The null hypothesis is assumed to be true until there is sufficient evidence against it. We gather this evidence by comparing the observed data to what we would expect if the null hypothesis were true. This hypothesis is typically tested through calculations, like the z-score, to see if the student's performance significantly deviates from mere guessing.

The alternative hypothesis offers a different perspective. It suggests that a relationship or difference exists, contrary to the null hypothesis. In our scenario, the alternative hypothesis, denoted as \(H_1\), states that the student can indeed tell the difference between the two cola brands. Mathematically, this hypothesis claims that the probability \(p\) of identifying a cola correctly is not equal to 0.5.

The alternative hypothesis is what you want to prove. It is formulated to bring out evidence from the data that may lead us to reject the null hypothesis. The acceptance or rejection of this hypothesis depends on the p-value obtained from the z-score. Thus, it's an integral part of hypothesis testing as it challenges the status quo assumption of the null hypothesis.

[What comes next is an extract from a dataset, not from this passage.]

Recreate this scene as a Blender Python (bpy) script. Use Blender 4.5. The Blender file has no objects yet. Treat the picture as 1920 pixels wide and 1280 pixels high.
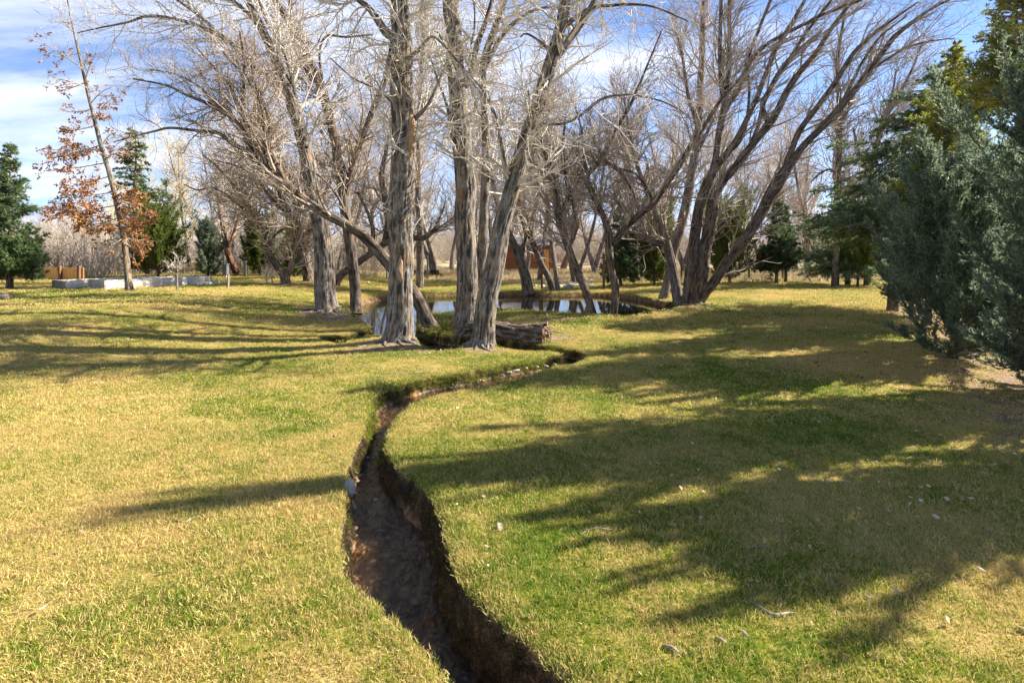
import bpy, math, random
import numpy as np
from mathutils import Vector
R = math.radians
SC = bpy.context.scene
COL = SC.collection
# ------------------------------------------------------------------ camera
F = 1000.0; CX = 960.0; HY = 470.0; EYE = 1.7
cam_d = bpy.data.cameras.new('camera'); cam = bpy.data.objects.new('camera', cam_d); COL.objects.link(cam)
cam.location = (0, 0, EYE); cam.rotation_euler = (R(90), 0, 0)
cam_d.sensor_width = 36; cam_d.lens = 36 * F / 1920; cam_d.shift_y = -(640 - HY) / 1920
cam_d.clip_start = 0.05; cam_d.clip_end = 20000
SC.camera = cam
# ------------------------------------------------------------------ sun, sky, exposure
SUN_AZ = R(-17)          # light travels along (-cos, sin) on the ground
SUN_EL = R(34)
to_sun = Vector((math.cos(SUN_AZ) * math.cos(SUN_EL), -math.sin(SUN_AZ) * math.cos(SUN_EL), math.sin(SUN_EL)))
sd_ = bpy.data.lights.new('sun', 'SUN'); sd_.energy = 5.0; sd_.angle = R(0.5); sd_.color = (1, 0.93, 0.82)
sun = bpy.data.objects.new('sun', sd_); COL.objects.link(sun)
sun.rotation_euler = to_sun.to_track_quat('Z', 'Y').to_euler(); sun.location = (20, 5, 20)
SC.view_settings.view_transform = 'Standard'; SC.view_settings.look = 'None'
SC.view_settings.exposure = 1.72; SC.view_settings.gamma = 1
W = bpy.data.worlds.new('World'); SC.world = W; W.use_nodes = True


class NT:
    """tiny helper round a node tree"""
    def __init__(s, t): s.t = t; s.n = t.nodes; s.l = t.links
    def new(s, typ, ins=None, **kw):
        n = s.n.new(typ)
        for k, v in kw.items(): setattr(n, k, v)
        if ins:
            for k, v in ins.items():
                if isinstance(v, bpy.types.NodeSocket): s.l.new(v, n.inputs[k])
                else: n.inputs[k].default_value = v
        return n
    def math(s, op, a, b=None, clamp=False):
        i = {0: a}
        if b is not None: i[1] = b
        return s.new('ShaderNodeMath', i, operation=op, use_clamp=clamp).outputs[0]
    def mix(s, f, a, b, blend='MIX'):
        n = s.new('ShaderNodeMix', data_type='RGBA', blend_type=blend)
        for k, v in ((0, f), (6, a), (7, b)):
            if isinstance(v, bpy.types.NodeSocket): s.l.new(v, n.inputs[k])
            else: n.inputs[k].default_value = (v if k == 0 else (*v, 1) if len(v) == 3 else v)
        return n.outputs[2]
    def noise(s, vec, scale, detail=4, rough=0.55, dist=0.0):
        return s.new('ShaderNodeTexNoise', {'Vector': vec, 'Scale': scale, 'Detail': detail, 'Roughness': rough, 'Distortion': dist}).outputs[0]
    def ramp(s, f, stops):
        n = s.new('ShaderNodeValToRGB', {0: f}); e = n.color_ramp.elements
        while len(e) < len(stops): e.new(0.5)
        for q, (p, c) in zip(e, stops):
            q.position = p; q.color = (*c, 1) if len(c) == 3 else c
        return n.outputs[0]
    def rng(s, v, a, b, c=0.0, d=1.0, smooth=False):
        return s.new('ShaderNodeMapRange', {0: v, 1: a, 2: b, 3: c, 4: d}, interpolation_type='SMOOTHSTEP' if smooth else 'LINEAR').outputs[0]


def build_world():
    t = NT(W.node_tree); t.n.clear()
    sky = t.new('ShaderNodeTexSky', sky_type='NISHITA')
    sky.sun_disc = False; sky.sun_elevation = SUN_EL
    sky.sun_rotation = math.atan2(to_sun.x, to_sun.y)
    sky.air_density = 1.0; sky.dust_density = 0.4; sky.ozone_density = 2.5; sky.altitude = 1300
    tc = t.new('ShaderNodeTexCoord').outputs['Generated']
    sp = t.new('ShaderNodeSeparateXYZ', {0: tc})
    z = t.math('MAXIMUM', sp.outputs[2], 0.02)
    zz = t.math('ADD', z, 0.12)
    u = t.math('DIVIDE', sp.outputs[0], zz); v = t.math('DIVIDE', sp.outputs[1], zz)
    uv = t.new('ShaderNodeCombineXYZ', {0: u, 1: v, 2: 0.0}).outputs[0]
    mp = t.new('ShaderNodeMapping', {'Vector': uv, 'Location': (2.3, 0.7, 0), 'Rotation': (0, 0, 0.25), 'Scale': (0.55, 1.25, 1)}).outputs[0]
    n1 = t.noise(mp, 0.9, 9, 0.62, 0.5)
    n2 = t.noise(mp, 0.33, 3, 0.5, 0.2)
    c = t.math('ADD', t.math('MULTIPLY', n1, 0.6), t.math('MULTIPLY', n2, 0.5))
    side = t.rng(sp.outputs[0], -0.75, 0.75, 0.035, -0.05)
    c = t.math('ADD', c, side)
    cl = t.rng(c, 0.485, 0.70, 0.0, 0.95, True)
    low = t.rng(z, 0.02, 0.40, 0.34, 0.0, True)
    cl = t.math('MAXIMUM', cl, low)
    # deeper blue than the raw sky
    blue = t.mix(1.0, sky.outputs[0], (0.66, 0.93, 1.28), 'MULTIPLY')
    col = t.mix(cl, blue, (7.6, 7.9, 8.6))
    bg = t.new('ShaderNodeBackground', {'Color': col, 'Strength': 0.050})
    t.l.new(bg.outputs[0], t.new('ShaderNodeOutputWorld').inputs[0])


build_world()

# ------------------------------------------------------------------ helpers
def lerp(a, b, t): return a + (b - a) * t
def sstep(a, b, x):
    t = np.clip((x - a) / (b - a), 0, 1); return t * t * (3 - 2 * t)


def vnoise(p, seed=0):
    p = np.asarray(p, float); i = np.floor(p).astype(np.int64); f = p - i; f = f * f * (3 - 2 * f)
    def h(a, b, c):
        n = (a * 73856093) ^ (b * 19349663) ^ (c * 83492791) ^ (seed * 2654435761)
        n = (n ^ (n >> 13)) * 1274126177 & 0x7fffffff
        n = (n ^ (n >> 16)) * 668265263 & 0x7fffffff
        return (n & 0xffff) / 32767.5 - 1
    x, y, z = i[..., 0], i[..., 1], i[..., 2]; r = 0
    for dx in (0, 1):
        wx = f[..., 0] if dx else 1 - f[..., 0]
        for dy in (0, 1):
            wy = f[..., 1] if dy else 1 - f[..., 1]
            for dz in (0, 1):
                wz = f[..., 2] if dz else 1 - f[..., 2]
                r = r + h(x + dx, y + dy, z + dz) * wx * wy * wz
    return r


def n2(x, y, s, seed=0):
    return vnoise(np.stack([x * s, y * s, np.zeros_like(x) + 0.37], -1), seed)


MOUNDS = []      # (x, y, height, sigma)
TRUNKSPOTS = []  # bare-soil spots (x, y, radius)


def gz(x, y):
    x = np.asarray(x, float); y = np.asarray(y, float)
    z = 0.46 * sstep(-3.6, -9.5, x) * sstep(4.0, 10.5, y)
    z = z + 0.10 * sstep(2.5, 8, x) * sstep(5, 9, y) * 0.6
    z = z + 0.030 * n2(x, y, 0.35, 3) + 0.012 * n2(x, y, 1.1, 4)
    z = z + sstep(45, 160, y) * 1.0
    for mx, my, h, s in MOUNDS:
        z = z + h * np.exp(-((x - mx) ** 2 + (y - my) ** 2) / (2 * s * s))
    return z


def g(px, py, z=0.0):
    """the point of the (flat) ground seen at a place of the photo"""
    D = (EYE - z) * F / (py - HY); return ((px - CX) / F * D, D)


def P(px, py, D): return np.array([(px - CX) / F * D, D, EYE - (py - HY) / F * D])


def mesh(name, co, faces, mat=None, parent=None, smooth=False, attrs=None, mats=None, fmat=None):
    """faces: (n,3) or (n,4) array, or list of such arrays"""
    me = bpy.data.meshes.new(name)
    co = np.asarray(co, np.float32); fl = faces if isinstance(faces, list) else [faces]
    fl = [np.asarray(q, np.int32) for q in fl if len(q)]
    me.vertices.add(len(co)); me.vertices.foreach_set('co', co.ravel())
    loops = np.concatenate([q.ravel() for q in fl]); tot = np.concatenate([np.full(len(q), q.shape[1], np.int32) for q in fl])
    me.loops.add(len(loops)); me.loops.foreach_set('vertex_index', loops)
    me.polygons.add(len(tot)); st = np.concatenate([[0], np.cumsum(tot)[:-1]]).astype(np.int32)
    me.polygons.foreach_set('loop_start', st)
    if smooth: me.polygons.foreach_set('use_smooth', np.ones(len(tot), bool))
    else: me.polygons.foreach_set('use_smooth', np.zeros(len(tot), bool))
    if attrs:
        for k, v in attrs.items():
            v = np.asarray(v, np.float32)
            a = me.attributes.new(k, 'FLOAT' if v.ndim == 1 else 'FLOAT_VECTOR', 'POINT')
            a.data.foreach_set('value' if v.ndim == 1 else 'vector', v.ravel())
    if mats:
        for m in mats: me.materials.append(m)
        me.polygons.foreach_set('material_index', np.asarray(fmat, np.int32))
    elif mat: me.materials.append(mat)
    me.update(calc_edges=True); me.validate()
    o = bpy.data.objects.new(name, me); COL.objects.link(o)
    if parent: o.parent = parent; o.matrix_parent_inverse.identity()
    return o


def tag(o, label=None, cat=None, group=None, kind=None):
    for k, v in (('label', label), ('category', cat), ('group', group), ('kind', kind)):
        if v: o[k] = v
    return o


def thing(name, label, cat, loc, rz=0, group=None, sc=1):
    o = bpy.data.objects.new(name, None); COL.objects.link(o); o.empty_display_size = 0.2
    o.location = loc; o.rotation_euler = (0, 0, rz); o.scale = (sc, sc, sc) if not hasattr(sc, '__len__') else sc
    return tag(o, label, cat, group)


def copy_tree(src, loc, rz=0, sc=1, label=None):
    c = src.copy(); COL.objects.link(c); c.location = loc; c.rotation_euler = (0, 0, rz)
    c.scale = (sc, sc, sc) if not hasattr(sc, '__len__') else sc
    if label: c['label'] = label
    for ch in src.children:
        k = ch.copy(); COL.objects.link(k); k.parent = c
    return c


def unit(v): return v / np.maximum(np.linalg.norm(v, axis=-1, keepdims=True), 1e-9)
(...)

The p-value is a pivotal quantity in hypothesis testing. It indicates the probability of observing data as extreme as the sample data, assuming the null hypothesis is true. In our cola-drinking example, the calculated p-value of 0.1871 tells us the likelihood of the student identifying 12 or more samples correctly by random chance, if indeed he cannot tell the difference.

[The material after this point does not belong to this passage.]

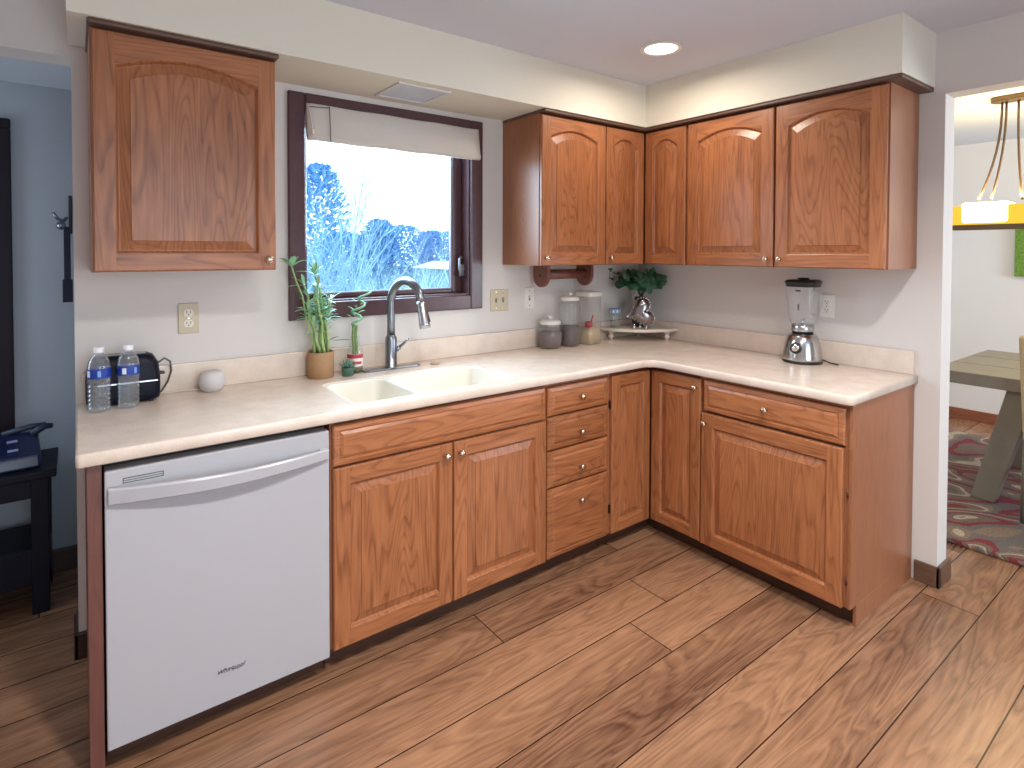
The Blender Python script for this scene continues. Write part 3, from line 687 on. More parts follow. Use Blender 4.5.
# bottle vase with spiral bamboo
gb = thing('glass_bottle_vase', 'clear glass bottle with a red and white label beside the tan pot', 'bottle', (-1.947, -.078, CT))
MB().lathe([(.030, 0), (.0335, .004), (.0335, .085), (.032, .100), (.022, .125), (.0175, .138), (.0175, .150), (.0195, .152), (.0195, .158)], (0,0,0), 28).build('glass_body', GLASS, gb)
MB().lathe([(.031, .003), (.032, .005), (.032, .055), (.0315, .060), (.001, .061)], (0,0,0), 24).build('water', M_clear('murky_water', (226, 230, 216), haze=.12, haze_col=(90, 94, 80)), gb)
def band(parent, name, r, z0, z1, a0, a1, mat, n=16):
    mb = MB(); A = [mb.v((r*math.cos(R(a0+(a1-a0)*k/n)), r*math.sin(R(a0+(a1-a0)*k/n)), z0)) for k in range(n+1)]; B = [mb.v((r*math.cos(R(a0+(a1-a0)*k/n)), r*math.sin(R(a0+(a1-a0)*k/n)), z1)) for k in range(n+1)]
    mb.bridge(A, B, 0, True, close=False); return mb.build(name, mat, parent)
lb = band(gb, 'paper_label', .0339, .030, .084, 170, 330, M_plain('label_cream', (226, 214, 208), .6))
band(lb, 'red_stripe', .0342, .066, .083, 172, 328, M_plain('label_red', (178, 52, 62), .6)); band(lb, 'red_stripe', .0342, .040, .052, 225, 300, bpy.data.materials['label_red'])
sb = thing('spiral_bamboo', 'curly lucky bamboo stalk growing from the clear glass bottle', 'plant', (-1.947, -.078, CT+.064))
for i, (dx, dy) in enumerate(((-.007, 0), (.007, .004))):
    pts = [(dx+.002*math.sin(k), dy, .0+.142*k/7) for k in range(8)]; MB().tube(pts, [.0062*(1.12 if k % 2 else 1) for k in range(8)], 8).build('stalk', M_leaf('old_stalk', (92, 122, 74), (140, 160, 100)), sb)
pts = []
for k in range(34):
    u = k/33; a = u*2*math.pi*2.6+2.2; r = .026*(1-.25*u)*min(1, u*6+.15)
    pts.append((r*math.cos(a)+.052*u*u, r*math.sin(a)-.01*u, .140+.150*u))
MB().tube(pts, [.0060-.0022*k/33 for k in range(34)], 8).build('spiral_stalk', M_leaf('spiral_green', (88, 150, 104), (150, 200, 150)), sb)
mb = MB()
for q in range(9):
    a = q*2.1; z = .16+.012*q; mb.leaf((.012*math.cos(a)+.03*(q/9)**2, .012*math.sin(a), z), (math.cos(a), math.sin(a)*.6-.2, .6), .040, .011, droop=.3)
mb.build('leaves', LEAF, sb)
sc = thing('succulent_pot', 'tiny spiky succulent in a green pot in front of the glass bottle', 'plant', (-1.999, -.127, CT))
MB().lathe([(.020, 0), (.023, .002), (.0255, .030), (.0262, .036), (.0235, .036), (.0225, .030)], (0,0,0), 24).build('pot', GREENC, sc)
MB().lathe([(.0225, .026), (.0225, .032), (.001, .034)], (0,0,0), 16).build('soil', SOIL, sc)
mb = MB()
for q in range(26):
    a = q*2.4; el = .25+1.15*(q/26); L_ = .045-.012*(q/26); d_ = Vector((math.cos(a)*math.cos(el), math.sin(a)*math.cos(el), math.sin(el)))
    b0 = Vector((0,0,.032)); mb.tube([b0+d_*.004, b0+d_*L_*.5, b0+d_*L_+Vector((0,0,.006))], [.0035, .0038, .0006], 5)
mb.build('spiky_leaves', SUCC, sc)

# ---------------------------------------------------------------- canisters
def jar_lid(t, r, z, knob_h=.02):
    lid = MB().lathe([(r*.98, z), (r*1.04, z+.002), (r*1.04, z+.018), (r*.9, z+.024), (r*.35, z+.029), (.001, z+.030)], (0,0,0), 28).build('lid', WHITEP, t)
    MB().lathe([(.010, z+.028), (.009, z+.034), (.015, z+.040), (.014, z+.046), (.001, z+.049)], (0,0,0), 18).build('lid_knob', WHITEP, lid)
COFFEE = M_grain('dark_coffee_grounds', ((128, 108, 104), (92, 76, 74)), 160); COFFEE2 = M_grain('dark_beans', ((116, 100, 94), (76, 64, 60)), 110)
jr = thing('glass_jar', 'short rounded glass jar of dark grounds with a white lid', 'jar', (-.832, -.095, CT), 0, 'canisters in the corner')
MB().lathe([(.050, 0), (.057, .004), (.065, .045), (.067, .082), (.062, .115), (.054, .132)], (0,0,0), 32).build('glass_body', JARG, jr)
MB().lathe([(.049, .004), (.054, .006), (.062, .04), (.064, .072), (.0625, .088), (.001, .090)], (0,0,0), 28).build('contents', COFFEE, jr); jar_lid(jr, .056, .132)
jr = thing('glass_jar', 'tall round glass jar half full of dark beans behind the short jar', 'jar', (-.690, -.098, CT), 0, 'canisters in the corner')
MB().lathe([(.050, 0), (.054, .004), (.060, .12), (.061, .225), (.057, .250), (.052, .256)], (0,0,0), 32).build('glass_body', JARG, jr)
MB().lathe([(.0495, .004), (.053, .006), (.0575, .112), (.001, .114)], (0,0,0), 28).build('contents', COFFEE2, jr); jar_lid(jr, .053, .256)
jr = thing('square_canister', 'tall square clear canister of pale oats with a white lid', 'canister', (-.548, -.108, CT), R(8), 'canisters in the corner')
def sq_tube(mb, hw, z0, z1, r=.014):
    rs = [mb.ring([(x, y, z) for x, y in rrect(-hw, hw, -hw, hw, r)]) for z in (z0, z1)]; mb.bridge(rs[0], rs[1], 0, True); mb.face(rs[0][::-1]); return rs
mb = MB(); sq_tube(mb, .054, 0, .276); mb.build('clear_body', JARG, jr)
mb = MB(); rs = sq_tube(mb, .051, .004, .076); t2 = mb.ring([(x*.6+.01, y*.6, .102) for x, y in rrect(-.051, .051, -.051, .051, .014)]); mb.bridge(rs[1], t2, 0, True); mb.face(t2); mb.build('oats', M_grain('pale_oats', ((242, 226, 192), (214, 190, 150)), 170), jr)
mb = MB(); rs = [mb.ring([(x, y, z) for x, y in rrect(-h_, h_, -h_, h_, .016)]) for h_, z in ((.055, .276), (.058, .278), (.058, .298), (.052, .304))]
for a, b in zip(rs, rs[1:]): mb.bridge(a, b, 0, True)
mb.face(rs[0]); mb.face(rs[-1]); mb.build('lid', WHITEP, jr)
MB().lathe([(.004, 0), (.019, .004), (.024, .018), (.021, .034), (.018, .032), (.004, .008)], (-.028, -.022, .098), 18, cap=False).tube([(-.012, -.022, .118), (.010, -.018, .150), (.018, -.016, .165)], .005, 8).build('red_scoop', REDM, jr)

# ---------------------------------------------------------------- corner shelf and what stands on it
WHITEW = M_plain('white_painted_wood', (222, 210, 196), .45)
cs = thing('corner_shelf', 'low white quarter round corner shelf on three turned legs', 'shelf', (-.024, -.024, CT))
mb = MB(); Rr = .352; poly = [(0, 0)] + [(-Rr*math.cos(R(a)), -.318*math.sin(R(a))) for a in range(0, 91, 5)]
mb.prism(poly, .055, .072); mb.build('board', WHITEW, cs, bevel=.005)
for x, y in ((-.030, -.030), (-.300, -.052), (-.052, -.272)):
    MB().lathe([(.013, .055), (.020, .050), (.021, .044), (.014, .038), (.011, .032), (.018, .024), (.019, .016), (.011, .010), (.009, .003), (.011, 0)], (x, y, 0), 16).build('leg', WHITEW, cs)
SH = CT+.072
hd = thing('heart_ornament', 'shiny silver heart shaped ornament on the corner shelf', 'ornament', (-.235, -.225, SH), R(-48))
mb = MB()
hp = []
for k in range(40):
    t = 2*math.pi*k/40; x = 16*math.sin(t)**3; z = 13*math.cos(t)-5*math.cos(2*t)-2*math.cos(3*t)-math.cos(4*t); hp.append((x/16, z/16))
tilt = Matrix.Rotation(R(72), 3, 'Y')
def heart(sc_, y, zc=.098):
    o_ = []
    for x, z in hp:
        v = tilt @ Vector((x*sc_, y, (z+.1)*sc_)); o_.append((v.x, v.y, v.z+zc))
    return o_
rs = [mb.ring(heart(s_*1.16, y)) for s_, y in ((.054, .012), (.068, .010), (.072, .0), (.070, -.012), (.056, -.024), (.034, -.030), (.012, -.032))]
for a, b in zip(rs, rs[1:]): mb.bridge(a, b, 0, True)
mb.face(rs[0]); mb.face(rs[-1]); mb.build('heart_body', M_plain('dark_silver', (150, 146, 148), .16, metal=1), hd)
bd = MB()
for x, y, z in heart(.0735*1.16, -.006): bd.lathe([(.0005, -.0055), (.004, -.004), (.0056, 0), (.004, .004), (.0005, .0055)], (x, y, z), 8)
bd.build('beaded_rim', CHROME, hd)
for x, y in ((-.035, -.014), (.035, -.014), (0, .022)):
    MB().lathe([(.0005, 0), (.007, .002), (.010, .009), (.007, .016), (.005, .020), (.005, .032)], (x, y, 0), 12).build('ball_foot', CHROME, hd)
tb = thing('drinking_glass', 'small clear drinking glass with a blue and white rim band on the corner shelf', 'glass', (-.318, -.098, SH))
MB().lathe([(.022, 0), (.026, .003), (.030, .06), (.034, .118), (.032, .118), (.028, .06), (.023, .008), (.001, .007)], (0,0,0), 24).build('glass_body', GLASS, tb)
band(tb, 'rim_band', .0345, .088, .117, 0, 360, M_plain('blue_band', (112, 150, 196), .5), 28)
for k in range(9): band(tb, 'white_motif', .0350, .095, .110, k*40, k*40+18, WHITEP, 4)
iv = thing('ivy_plant', 'dark green leafy ivy in a dark vase behind the silver heart', 'plant', (-.130, -.135, SH))
MB().lathe([(.035, 0), (.045, .004), (.055, .06), (.045, .12), (.034, .16), (.038, .185), (.034, .185)], (0,0,0), 24).build('vase', M_plain('smoky_vase', (70, 72, 76), .2), iv)
random.seed(5)
tips = []
for i in range(9):
    a = i*.75; Lr = random.uniform(.09, .17); pts = []
    for k in range(6):
        u = k/5; pts.append((Lr*u*math.cos(a)*1.0, Lr*u*math.sin(a)*.8-.01, min(.385, .17+.19*math.sin(min(1.5, u*1.9))-.06*u*u)))
    tips.append(pts)
# vines: one to the left with a bud, one to the right
tips += [[(0,0,.18), (-.05,.0,.26), (-.10,.01,.30), (-.18,.02,.325), (-.25,.02,.345), (-.262,.015,.300)]]
for i, pts in enumerate(tips):
    pts = [(min(x, .085), min(y, .09), z) for x, y, z in pts]; tips[i] = pts
    MB().tube(pts, .0022, 6).build('stem', M_plain('ivy_stem', (70, 74, 52), .7), iv)
def ivy_leaf(mb, p, d, L_):
    p = Vector(p); d = Vector(d).normalized(); n_ = Vector((random.uniform(-.5, -.1), random.uniform(-1, -.4), random.uniform(.1, .8))).normalized(); s_ = d.cross(n_).normalized(); n_ = s_.cross(d)
    shape = [(0, 0), (-.10, .30), (.10, .62), (.32, .50), (.55, .40), (.80, .22), (1.0, 0)]
    ctr = [mb.v(p+d*L_*x+n_*L_*(.06 if 0 < x < 1 else 0)) for x in (.0, .35, .7, 1.0)]
    for sg in (1, -1):
        e_ = [mb.v(p+d*L_*x+s_*sg*L_*y-n_*L_*.05) for x, y in shape[1:-1]]
        mb.face([ctr[0], e_[0], e_[1], ctr[1]], 0, True); mb.face([ctr[1], e_[1], e_[2], e_[3], ctr[2]], 0, True); mb.face([ctr[2], e_[3], e_[4], ctr[3]], 0, True)
for i, pts in enumerate(tips):
    mb = MB(); cnt = 15 if i < 9 else 2
    for q in range(cnt):
        k = random.randint(2, 5) if i < 9 else 4+q; p = Vector(pts[k])+Vector((random.uniform(-.03, .03), random.uniform(-.03, .01), random.uniform(-.045, .02)))
        p.z = min(p.z, .37); L_ = random.uniform(.036, .060) if i < 9 else .024
        p.x = min(p.x, .06); p.y = min(p.y, .07)
        ivy_leaf(mb, p, (random.uniform(-1, 1), random.uniform(-.8, .1), random.uniform(-.8, .25)), L_)
    mb.build('leaves', IVY, iv)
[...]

A low p-value (typically ≤ 0.05) suggests that the observed data is unlikely under the null hypothesis, leading us to reject it. Conversely, a high p-value implies that there is not enough evidence to reject the null hypothesis. In this instance, a p-value of 0.1871 is much higher than 0.05, indicating that the student's guess rate could easily occur by chance, and hence, we fail to reject the null hypothesis. It's essential to understand that the p-value does not indicate the importance or magnitude of an effect.

The z-score is a statistical measure that describes a value's relationship to the mean of a group of values, expressed in terms of standard deviations. When performing hypothesis testing, the z-score helps determine how far away an observed sample proportion is from the hypothesized population proportion under the null hypothesis.

In the cola example, we calculate a z-score of 0.89, which represents the standardized difference between the observed proportion (0.6) and the expected proportion (0.5). This score indicates that the observed proportion is 0.89 standard deviations above the expected mean.

Once computed, we use the z-score to find the p-value from a standard normal distribution table. The z-score acts as the bridge that connects the observed data with the theoretical concept of the null hypothesis, allowing us to establish whether the deviation is statistically significant.